Hoffman debases himself with Mrs.
Robinson in a kind of bizarre emulation, but at the same time, he uses his
defilement – and hers, one must say – as a catalyst to muster the courage to
try to break out of the world of easy living and fancy cars that she and his
parents wished to bequeath him and his generation. The ultimate irony is that
Hoffman eventually settles on the idea of marriage – or at least, some kind of “elopement”
– with Mrs. Robinson’s daughter as his ticket to independence. This is
interesting in that marriage is the ultimate conservative social institution, but
in the world of The Graduate marriage too is presented as shambolic in 1967
(and this well before the country’s divorce rate really skyrocketed).
The final scene of the film, which has been the source of
much debate and parody, is deeply moving.
In a matter of seconds, the Hoffman
and Elaine’s expression seems to shift from joy, to contentment to a sad sort
of resignation. I have never been able to pin down the source of the last
emotion, but I suspect it is something more than the adrenaline dying down in
their veins. I suspect what they realize is that they have made a choice by
fleeing together, and what is more, this is the first real adult choice they have ever made.

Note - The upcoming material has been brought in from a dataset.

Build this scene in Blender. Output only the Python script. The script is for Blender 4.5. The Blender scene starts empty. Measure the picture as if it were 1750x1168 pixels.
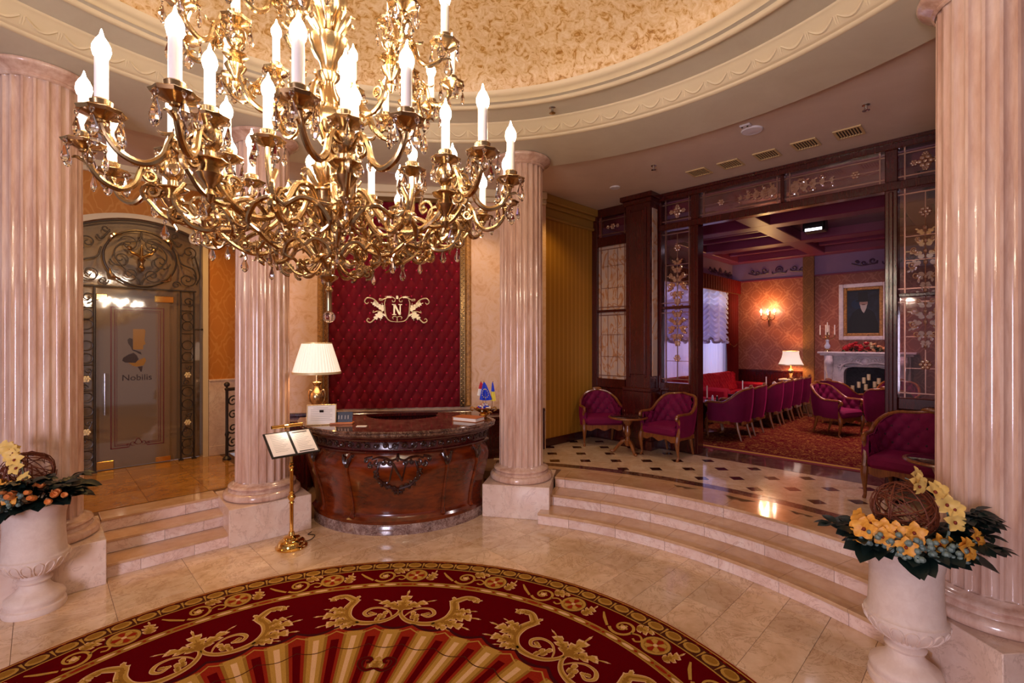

They are, in other words, not
children anymore, and for the first times in their lives, they have exercised
their free will and acted outside the wishes and inducements of their parents
and their school friends. They have decided to eschew the mistakes their
parents made and to run away to make some of their own. That is liberating,
hence their initial glee. But gradually, their expressions change, because they realize, almost immediately, that their first “mistake” is the
elopement itself.
Not because the elopement is morally wrong or against the wishes
of their parents or of society writ large, but because it is wrong for them, as free-thinking and independent
adults. Their rebellion, in other words, is torpedoed at almost the exact
moment it began by the very act that sets them free and on their way. What is
brilliantly left unknown is how or whether they can recover from this act in
time to stave off becoming their
parents...I leave it to you to decide, but if you need evidence of what these Baby Boomers became, there is plenty around you in contemporary America.